21. A system comprising:a double data rate dual in-line memory module; a connector to hold the module at an acute angle with respect to a surface on which the connector is mounted; a first contact, a first portion of the first contact contacting the surface and a second portion of the first contact contacting the module; and a second contact adjacent to the first contact, a first portion of the second contact contacting the surface and a second portion of the second contact contacting the module; wherein the first portion of the second contact is bent in a reverse direction with respect to the first portion of the first contact; and wherein a distance between the first portion of the first contact and the second portion of the first contact is substantially equal to a distance between the first portion of the second contact and the second portion of the second contact.

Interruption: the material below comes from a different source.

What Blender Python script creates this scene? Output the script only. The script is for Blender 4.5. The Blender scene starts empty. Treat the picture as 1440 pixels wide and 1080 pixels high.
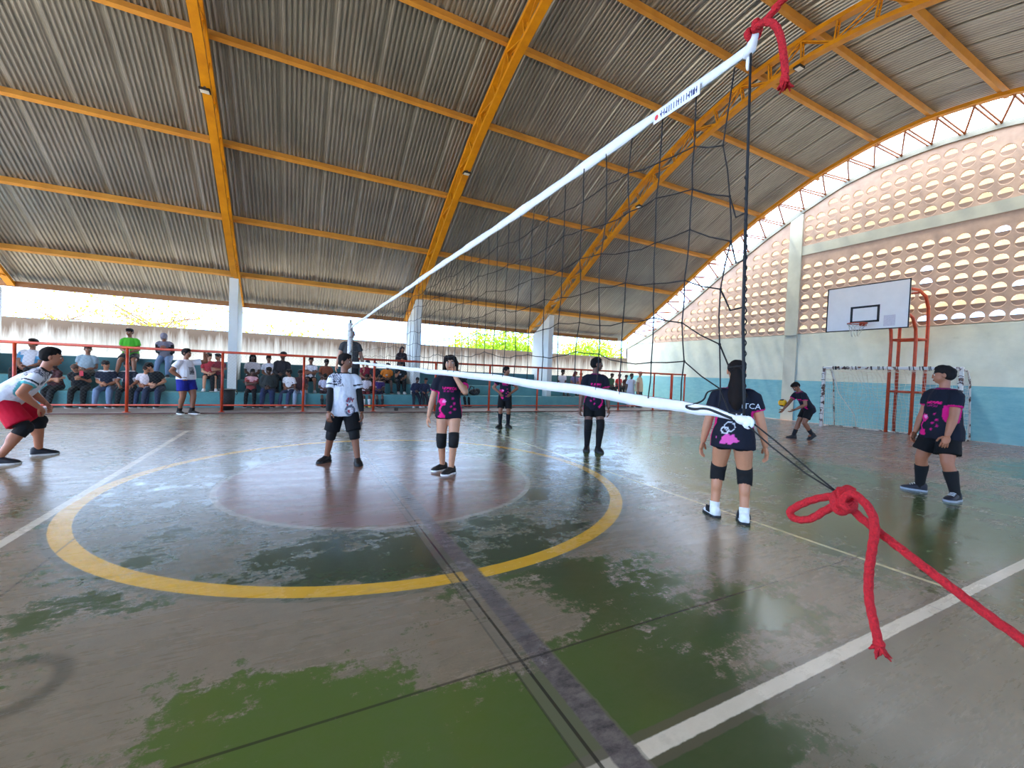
import bpy, bmesh, math, random
import numpy as np
from mathutils import Vector, Matrix, noise as mnoise
from mathutils.bvhtree import BVHTree
random.seed(7); rng = np.random.default_rng(5)
SC = bpy.context.scene
COL = SC.collection
PI = math.pi
# ------------------------------------------------------------------ camera, world, exposure
F_PX, YAW, PIT, ROL = 595.85, 0.472, -0.025, 0.0403
CAM = Vector((-1.101, -5.713, 1.435))
cy, sy, cp, sp = math.cos(YAW), math.sin(YAW), math.cos(PIT), math.sin(PIT)
FW = Vector((sy*cp, cy*cp, sp)); R0 = Vector((cy, -sy, 0)); U0 = R0.cross(FW)
RT = R0*math.cos(ROL) + U0*math.sin(ROL); UP = -R0*math.sin(ROL) + U0*math.cos(ROL)
cam = bpy.data.cameras.new('camera'); cam_o = bpy.data.objects.new('camera', cam); COL.objects.link(cam_o)
cam.sensor_fit = 'HORIZONTAL'; cam.sensor_width = 36; cam.lens = 36*F_PX/1440; cam.clip_start = 0.02; cam.clip_end = 300
cam_o.matrix_world = Matrix(((RT.x, UP.x, -FW.x, CAM.x), (RT.y, UP.y, -FW.y, CAM.y), (RT.z, UP.z, -FW.z, CAM.z), (0, 0, 0, 1)))
SC.camera = cam_o
SC.view_settings.view_transform = 'Standard'; SC.view_settings.look = 'None'
SC.view_settings.exposure = 0.56; SC.view_settings.gamma = 1.0; SC.view_settings.use_curve_mapping = False
cyc = SC.cycles
cyc.max_bounces = 7; cyc.diffuse_bounces = 5; cyc.glossy_bounces = 4; cyc.transparent_max_bounces = 6
cyc.sample_clamp_indirect = 12; cyc.use_denoising = True; cyc.caustics_reflective = False; cyc.caustics_refractive = False
W = bpy.data.worlds.new('sky'); SC.world = W; W.use_nodes = True
wn, wl = W.node_tree.nodes, W.node_tree.links
tc = wn.new('ShaderNodeTexCoord'); sx = wn.new('ShaderNodeSeparateXYZ'); rp = wn.new('ShaderNodeValToRGB')
wl.new(tc.outputs['Generated'], sx.inputs[0]); wl.new(sx.outputs['Z'], rp.inputs[0])
rp.color_ramp.elements[0].position = 0.0; rp.color_ramp.elements[0].color = (0.17, 0.47, 1.0, 1)
rp.color_ramp.elements[1].position = 0.45; rp.color_ramp.elements[1].color = (0.80, 0.88, 1.0, 1)
bg = wn['Background']; wl.new(rp.outputs[0], bg.inputs[0]); bg.inputs[1].default_value = 7.0
sun = bpy.data.lights.new('sun', 'SUN'); sun.energy = 6.5; sun.color = (1.0, 0.9, 0.74); sun.angle = math.radians(3)
sun_o = bpy.data.objects.new('sun', sun); COL.objects.link(sun_o); sun_o.location = (0, 0, 30)
sun_o.rotation_euler = Vector((-0.14, 0.36, 1.0)).to_track_quat('Z', 'Y').to_euler()

def ray(u, v): return FW + RT*((u-720)/F_PX) - UP*((v-540)/F_PX)
def at_y(u, v, y): d = ray(u, v); return CAM + d*((y-CAM.y)/d.y)
def at_x(u, v, x): d = ray(u, v); return CAM + d*((x-CAM.x)/d.x)
def at_z(u, v, z=0.0): d = ray(u, v); return CAM + d*((z-CAM.z)/d.z)
def S(r, g, b):
    f = lambda c: (c/255/12.92) if c/255 <= .04045 else ((c/255+.055)/1.055)**2.4
    return (f(r), f(g), f(b))
# ------------------------------------------------------------------ materials
def newmat(name):
    m = bpy.data.materials.new(name); m.use_nodes = True; return m, m.node_tree.nodes, m.node_tree.links, m.node_tree.nodes['Principled BSDF']
def noise_node(n, l, scale, detail=6, rough=.6, vec=None, stretch=None):
    t = n.new('ShaderNodeTexNoise'); t.inputs['Scale'].default_value = scale; t.inputs['Detail'].default_value = detail; t.inputs['Roughness'].default_value = rough
    if vec is None:
        g = n.new('ShaderNodeTexCoord'); vec = g.outputs['Object']
    if stretch:
        mp = n.new('ShaderNodeMapping'); mp.inputs['Scale'].default_value = stretch; l.new(vec, mp.inputs[0]); vec = mp.outputs[0]
    l.new(vec, t.inputs['Vector']); return t.outputs['Fac']
def mat(name, col, rough=.6, metal=0, var=.12, scale=6, bump=0, stretch=None, col2=None, thr=None, detail=6):
    m, n, l, b = newmat(name)
    f = noise_node(n, l, scale, detail, .6, None, stretch)
    r = n.new('ShaderNodeValToRGB')
    c = col; d = col2 or tuple(min(1, x*(1+var)) for x in col); c0 = col if col2 else tuple(x*(1-var) for x in col)
    lo, hi = thr or (.3, .7)
    r.color_ramp.elements[0].position = lo; r.color_ramp.elements[1].position = hi
    r.color_ramp.elements[0].color = (*c0, 1); r.color_ramp.elements[1].color = (*d, 1)
    l.new(f, r.inputs[0]); l.new(r.outputs[0], b.inputs['Base Color'])
    b.inputs['Roughness'].default_value = rough; b.inputs['Metallic'].default_value = metal
    if bump:
        bp = n.new('ShaderNodeBump'); bp.inputs['Strength'].default_value = bump; bp.inputs['Distance'].default_value = .01; l.new(f, bp.inputs['Height']); l.new(bp.outputs[0], b.inputs['Normal'])
    return m
def attrmat(name, rough, var=.1, scale=40, spec=.5):
    m, n, l, b = newmat(name)
    a = n.new('ShaderNodeAttribute'); a.attribute_name = 'Col'
    f = noise_node(n, l, scale, 3); mr = n.new('ShaderNodeMapRange'); mr.inputs[3].default_value = 1-var; mr.inputs[4].default_value = 1+var; l.new(f, mr.inputs[0])
    mx = n.new('ShaderNodeVectorMath'); mx.operation = 'SCALE'; l.new(a.outputs['Color'], mx.inputs[0]); l.new(mr.outputs[0], mx.inputs['Scale']); l.new(mx.outputs[0], b.inputs['Base Color'])
    b.inputs['Roughness'].default_value = rough; b.inputs['Specular IOR Level'].default_value = spec
    return m
SKINM = attrmat('skin', .5, .06); CLOTH = attrmat('cloth', .85, .12, 60, .3)
_mc = {}
def cm(col, rough=.75, name='plain'):
    k = (tuple(round(c, 3) for c in col), rough)
    if k not in _mc: _mc[k] = mat(name, col, rough, 0, .1, 30)
    return _mc[k]
M = {}
M['yellow'] = mat('yellow_paint', S(222, 152, 14), .45, 0, .12, 3, col2=S(192, 124, 16))
M['purlin'] = mat('ochre_paint', S(216, 156, 66), .5, 0, .1, 2, col2=S(190, 132, 54))
M['rail'] = mat('orange_rail_paint', S(206, 74, 30), .45, 0, .15, 5, col2=S(160, 44, 26))
M['hoop'] = mat('orange_hoop_paint', S(205, 80, 40), .5, 0, .15, 8, col2=S(165, 62, 40))
M['teal'] = mat('teal_paint', S(76, 138, 142), .75, 0, .1, 2.5, col2=S(98, 158, 158), bump=.1)
M['kerb'] = mat('worn_concrete', S(120, 112, 108), .8, 0, .2, 4, col2=S(150, 142, 136))
M['white'] = mat('white_wash', S(214, 216, 208), .8, 0, .06, 2)
M['black'] = mat('black_rubber', (.008, .008, .009), .6)
M['cord'] = mat('black_cord', (.006, .006, .007), .7)
M['tape'] = mat('white_tape', S(235, 235, 236), .6, 0, .05, 20, bump=.3)
M['galv'] = mat('galvanized', S(96, 104, 100), .6, .3)
M['bark'] = mat('bark', S(105, 85, 66), .9)
M['ground'] = mat('dry_ground', S(226, 206, 172), .95, 0, .1, .4, col2=S(212, 190, 156))
M['rope'] = mat('red_rope', S(206, 26, 38), .8, 0, .25, 220, bump=.8, stretch=(1, 1, 1))
M['grey'] = mat('grey_metal', S(90, 90, 92), .5)
M['glass'] = mat('lamp_glass', S(230, 232, 235), .15)
M['pole'] = mat('chipped_pole', S(232, 228, 220), .5, 0, .1, 14, col2=S(150, 140, 128), thr=(.52, .62))
M['goal'] = mat('goal_paint', S(222, 216, 206), .55, 0, .1, 5, col2=S(96, 62, 46), thr=(.51, .56), stretch=(1, 1, 1))
M['netstr'] = mat('net_string', S(205, 200, 185), .8)
M['board'] = mat('board_white', S(248, 245, 240), .6, 0, .03, 4)
M['wood'] = mat('brown_wood', S(96, 60, 44), .6)

def wall_mat():      # blue dado painted up to 1.61 m, whitewash above, both weathered
    m, n, l, b = newmat('two_tone_wall')
    g = n.new('ShaderNodeTexCoord'); s = n.new('ShaderNodeSeparateXYZ'); l.new(g.outputs['Object'], s.inputs[0])
    gt = n.new('ShaderNodeMath'); gt.operation = 'GREATER_THAN'; gt.inputs[1].default_value = 1.61; l.new(s.outputs['Z'], gt.inputs[0])
    f = noise_node(n, l, 1.6, 8, .65, None, (1, 1, 1)); f2 = noise_node(n, l, 9, 8, .7, None, (1, .35, 1))
    def ramp(a, c, fac, lo=.35, hi=.7):
        r = n.new('ShaderNodeValToRGB'); r.color_ramp.elements[0].position = lo; r.color_ramp.elements[1].position = hi
        r.color_ramp.elements[0].color = (*a, 1); r.color_ramp.elements[1].color = (*c, 1); l.new(fac, r.inputs[0]); return r.outputs[0]
    blue = ramp(S(98, 156, 166), S(118, 172, 178), f2); white = ramp(S(194, 200, 184), S(176, 184, 170), f)
    dirt = ramp((0, 0, 0), (1, 1, 1), noise_node(n, l, 3.2, 10, .75), .62, .78)
    mx = n.new('ShaderNodeMixRGB'); l.new(gt.outputs[0], mx.inputs[0]); l.new(blue, mx.inputs[1]); l.new(white, mx.inputs[2])
    d = n.new('ShaderNodeMixRGB'); d.inputs[2].default_value = (*S(150, 146, 132), 1); sc_ = n.new('ShaderNodeMath'); sc_.operation = 'MULTIPLY'; sc_.inputs[1].default_value = .55
    l.new(dirt, sc_.inputs[0]); l.new(sc_.outputs[0], d.inputs[0]); l.new(mx.outputs[0], d.inputs[1]); l.new(d.outputs[0], b.inputs['Base Color'])
    b.inputs['Roughness'].default_value = .75
    bp = n.new('ShaderNodeBump'); bp.inputs['Strength'].default_value = .15; bp.inputs['Distance'].default_value = .02; l.new(f2, bp.inputs['Height']); l.new(bp.outputs[0], b.inputs['Normal'])
    return m
M['wall'] = wall_mat()
M['block'] = mat('unpainted_block', S(184, 160, 142), .85, 0, .12, 5, col2=S(166, 144, 128))
M['hood'] = mat('block_hood', S(238, 226, 200), .85, 0, .05, 5)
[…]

22. A system according to claim 21, wherein the first and second contact contact a first side of the module, and further comprising:a third contact, a first portion of the third contact contacting the surface and a second portion of the third contact contacting a second side of the module; and a fourth contact adjacent to the third contact, a first portion of the fourth contact contacting the surface and a second portion of the fourth contact contacting the second side of the module, wherein a distance between the first portion of the third contact and the second portion of the third contact is substantially equal to a distance between the first portion of the fourth contact and the second portion of the fourth contact, and wherein the distance between the first portion of the first contact and the second portion of the first contact is not equal to the distance between the first portion of the third contact and the second portion of the third contact.